In another move calculated to strengthen its position the union co-opted the four black members who resigned last week back onto its executive. The four men, including the union's senior vice-president, Silas Nkanunu, resigned last week to signal their disgust when former SARFU president Louis Luyt refused to heed an informal vote in calling on him to step down.
Luyt - who was identified as the symbol of Afrikaner obscurantism and who was blamed for the alleged racism, nepotism and malfeasance in the union - decided to resign at the weekend. He telefaxed his resignation to the union on Monday.

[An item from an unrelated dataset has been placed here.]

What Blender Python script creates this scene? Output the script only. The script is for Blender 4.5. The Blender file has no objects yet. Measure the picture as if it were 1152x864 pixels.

The union formally accepted it yesterday, thanking him for his services to rugby. The refusal of the union's remaining executive members to resign surprised most observers yesterday.
The general anticipation was that they would resign, thus satisfying the NSC's formal demand for their resignation, only to be re-elected to their positions at a later meeting. It was not clear last night what the NSC's reaction would be: before Luyt's resignation it had threatened to press ahead with its campaign to isolate South African rugby if the entire executive did not resign.
The union, however, expressed the hope that the NSC would understand that it had to honour its own constitution. Judging from the reaction last night of NSC chief executive office Mvuso Mbebe, the NSC was not unsympathetic to the union's position.
Referring to a scheduled meeting between the union and the NSC today, Mbebe told the Irish Times: "We will listen to what they have to say. Then we will move forward from there."
The union had earlier signalled that it wished to parley and arrive at a settlement by mandating its management committee - to be headed by the white-haired Nkanunu - to negotiate with the NSC.
The ANC yesterday contributed to the creation of an atmosphere congenial to a solution when it called on the NSC and "all rugby-loving South Africans" to save the pending tours of South Africa by Irish, Welsh and English teams, as well as the Tri-Nation series between South Africa, New Zealand and Australia.
The election of a successor to Luyt will take place at a special union meeting in three weeks' time. Nkanunu is a favourite for the position. But Nkanunu has potential challengers: former Springbok captain Morne du Plessis and former provincial rugby player and opposition leader during the apartheid era, Frederik van Zyl Slabbert.
In the prevailing climate, however, the odds would appear to favour Nkanunu, a softly-spoken black man who succeeded NSC president Mluleki George as the union's senior vice president last year.
In a separate development yesterday, Brian van Rooyen, a coloured rugby administrator who unsuccessfully challenged Luyt for the presidency of the Golden Lions Rugby Union, alias the Transvaal Rugby Union, in late 1996, gave said he will try to oust Luyt from the provincial union.
As the richest provincial union, the Golden Lions Rugby Union and its president are powerful players in South African rugby. But, according to Anthony Mackaiser, of the SA Rugby Football Union, Luyt is planning to step down from as president of the Golden Lions next year. To launch a frontal attack on him now may therefore create more problems than it solves.
An IRFU spokesperson yesterday confirmed that contact had been made between the South African National Sports Council and the Union, and that "the indications were that the tour would go ahead unless something unforeseen happens in the next day or two."